Pour nombre d'experts, il ne s'agit pas simplement d'une rivalité religieuse entre un Iran chiite et une Arabie saoudite sunnite. Après tout, « les Iraniens sont chiites depuis seulement cinq cents ans. Perses depuis des millénaires ", soulignait un responsable du Conseil de coopération du Golfe, cité par Jon Alterman, du Center for Strategic and International Studies, dans une étude sur le défi iranien. En Syrie, les deux puissances se livrent à une guerre par procuration avec, face aux groupes encouragés par Riyad, des conseillers militaires iraniens et des combattants du Hezbollah libanais soutenant Bachar Al Assad, issu lui-même de la minorité alaouite (une branche du chiisme).

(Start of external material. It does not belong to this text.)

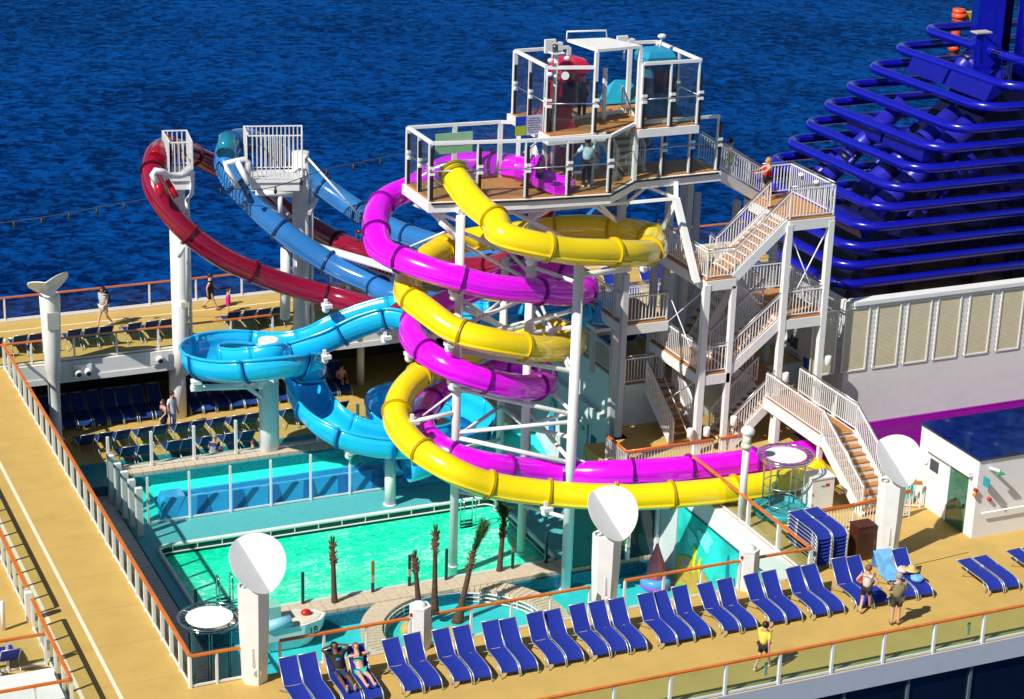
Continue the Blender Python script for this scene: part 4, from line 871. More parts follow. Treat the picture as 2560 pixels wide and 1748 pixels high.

Du côté américain - essentiellement dans l'opinion publique -, il y a une forte suspicion depuis le 11 septembre 2001 à l'égard des Saoudiens. Parmi les 19 kamikazes qui ont attaqué des symboles américains ce jour-là, il y en avait 15 d'origine saoudienne. A cela s'ajoute la volonté des Etats-Unis de basculer le gros de leurs forces navales vers l'Asie-Pacifique face à la Chine, qui pourrait éloigner l'Amérique de son rôle de puissance protectrice des pays du Golfe; surtout si, grâce au gaz de schiste, elle devient indépendante du pétrole du Moyen-Orient. Reste que l'Arabie saoudite, consciente de sa faiblesse, a toujours recherché dans son histoire un grand protecteur extérieur. L'Europe, empêtrée dans sa crise, ne peut jouer ce rôle et la Chine n'a pas la volonté de prendre le relais. Il n'est pas dit que Washington ait intérêt à abandonner totalement son allié saoudien. Après soixante-huit ans de mariage d'intérêt, le divorce serait complexe...
Les points à retenir
En vertu du pacte du Quincy, renouvelé en 2005 pour soixante ans, les Etats-Unis sont censés assurer la stabilité de l'Arabie saoudite.
En contrepartie, cette dernière s'est engagée à garantir l'approvisionnement énergétique de Washington.
Mais, de la Syrie à l'Iran en passant par l'Egypte, les sujets de friction se sont multipliés ces derniers mois entre les deux partenaires.